The vast majority of transactions are from people buying and selling crypto, not for real world cases, just trying to make a profit in fiat.

We've had 15 years now, and we can still ignore crypto. Most people do. I chose not to, in case it made me rich, and it seems to be working ok towards that goal.

I don't see what you mean by "giving up", because that is still presupposing that there is a real problem that the technology is solving, that people are ignoring out of laziness or spite or something.

I'm not going to argue you or anyone should find the value aforementioned.

But I think the "it's been 15 years" argument is hollow. Clearly Bitcoin has an every-growing community of dedicated holders, and Bitcoin has surely increased the general skepticism of the monetary system.

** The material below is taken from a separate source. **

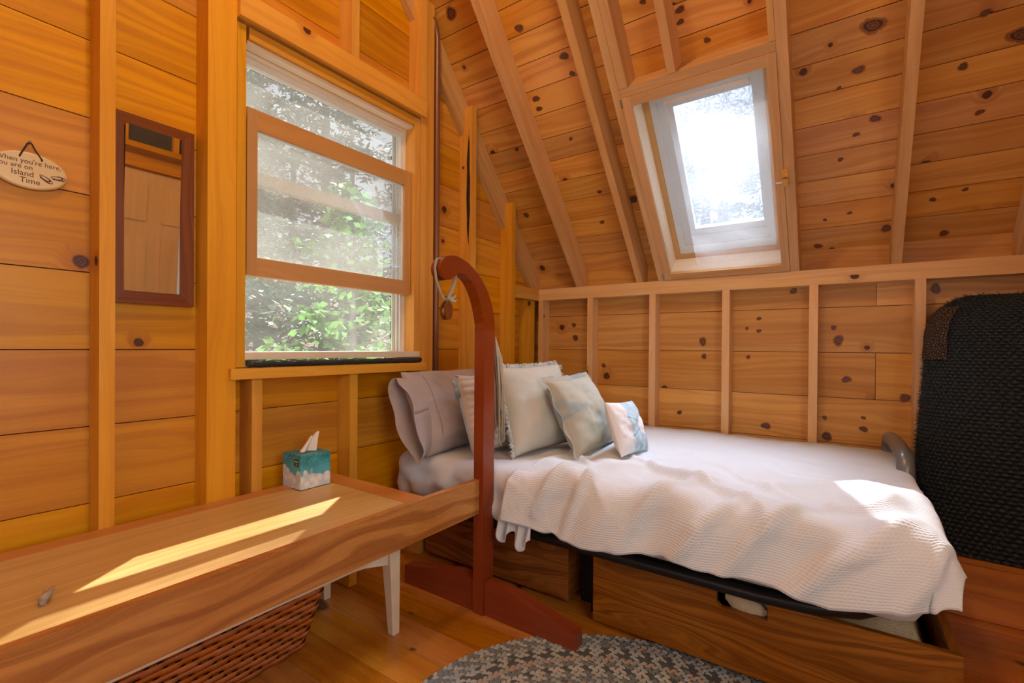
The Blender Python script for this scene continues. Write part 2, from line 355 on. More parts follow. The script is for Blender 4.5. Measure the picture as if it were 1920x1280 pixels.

I think you are conflating a speculative vehicle with an inflation hedge. Bitcoin is surely great for both depending on your timeline, but you strawman it a bit by appealing to the lowest common denominator who doesn't get and doesn't hold it.

It's provably scarce, it's highly locally securable (big job, but possible for most) and as a scarce asset, it's relatively cheap and easy to transfer. Yes, it failed as money (on the base layer), and that was its stated goal, but I'll readily give credit where it is due.

Thousands of cryptocurrencies are scarce. I can create a new one tomorrow which will also be scarce. That is necessary but not sufficient to create value.

It isn't cheap and easy to transfer. Tech nerds find it so, but get out the bubble and almost no-one else does.

The things I like about bitcoin is that it is indeed a trust free transaction mechanism, and provided you evade the law, there is no inbuilt mechanism to sanction anyone from using it. And yes, in theory it presents an alternative to traditional finance. I like that we have this now, as a threat so to speak.

Fantastic.

But now what? In reality, almost no-one cares. That is just the raw reality. It is too complicated, too insecure, too risky for most of society. I personally do not see any of this being overcome, and I never expect it to become anything other than a speculative vehicle in which most chain transactions are just people buying and selling it from each other for fiat money.